Suppose you have N integers from 1 to N. We define a beautiful arrangement as an array that is constructed by these N numbers successfully if one of the following is true for the ith position (1 ≤ i ≤ N) in this array:

1. The number at the ith position is divisible by i.
2. i is divisible by the number at the ith position.
   Now given N, how many beautiful arrangements can you construct?

Example 1:

Input: 2
Output: 2
Explanation:

The first beautiful arrangement is [1, 2]:

Number at the 1st position (i=1) is 1, and 1 is divisible by i (i=1).

Number at the 2nd position (i=2) is 2, and 2 is divisible by i (i=2).

The second beautiful arrangement is [2, 1]:

Number at the 1st position (i=1) is 2, and 2 is divisible by i (i=1).

Number at the 2nd position (i=2) is 1, and i (i=2) is divisible by 1.

Note:

1. N is a positive integer and will not exceed 15.

题意解析

所谓美丽的排布是指，在i位置上的数字能够整除i或者被i整除，i从1开始。给定一个数字N，计算有多少个这样的排布。

解法分析

这道题的主要解法就是回溯，回溯的核心是使用一个数组（假设叫used），这个数组表示这个排布中的某一个数字（用数组下标表示）是否被使用，因为从1开始，所以数组的长度为N+1。

先从第1个位置找合适的数字，如果数字合适然后这个数字没有被使用则将used数组对应下标设为已使用，以此类推。
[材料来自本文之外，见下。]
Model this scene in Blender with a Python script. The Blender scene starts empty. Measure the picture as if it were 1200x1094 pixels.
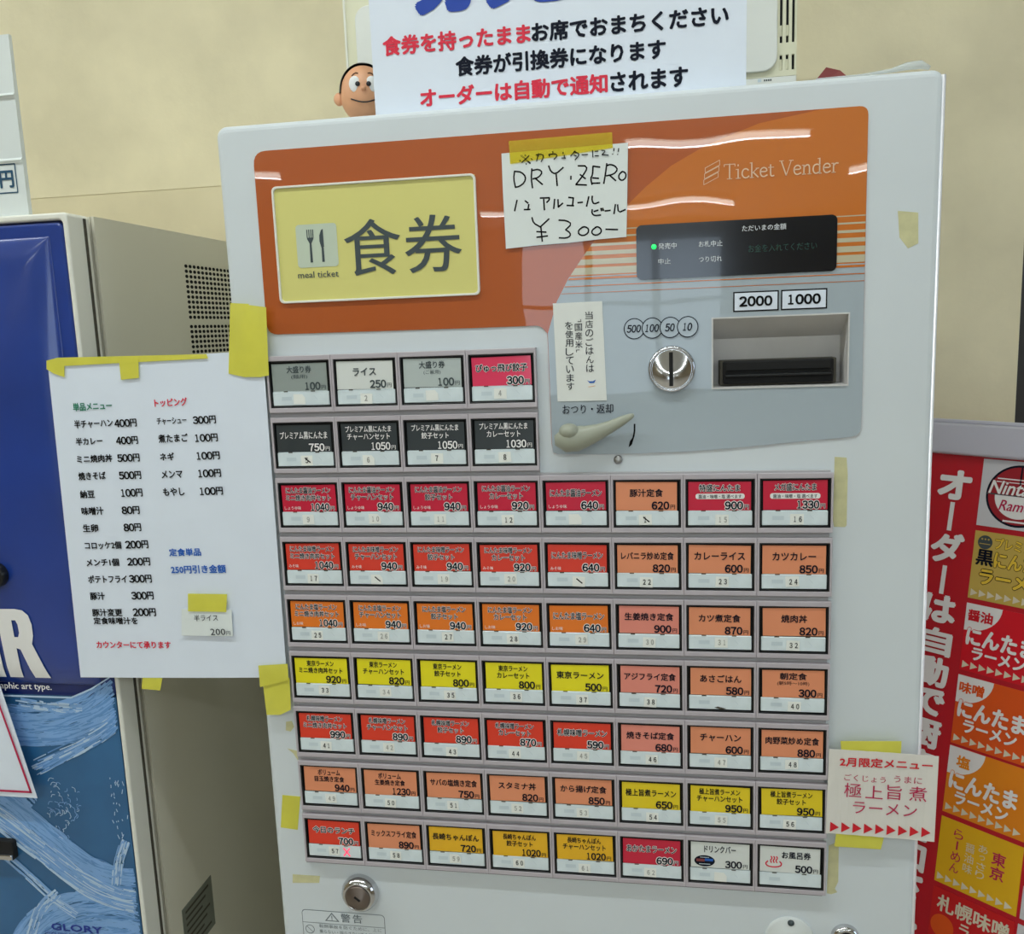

回溯的时候只需要将前面使用的标记为未使用就可以了。

解题代码

	public int countArrangement(int N) {
	if (N == 0) {
		return 0;
	}
	int[] used = new int[N + 1];

	return findRight(N, 1, used);
}

private int findRight(int maxNumber, int position, int[] used) {
	if (position > maxNumber) {
		return 1;
	}

	int rightNumber = 0;
	for (int i = 1; i <= maxNumber; i++) {
		if (used[i] == 0 && (position % i == 0 || i % position == 0)) {
			used[i] = 1;
			rightNumber += findRight(maxNumber, position + 1, used);
			used[i] = 0;
		}
	}
	return rightNumber;
}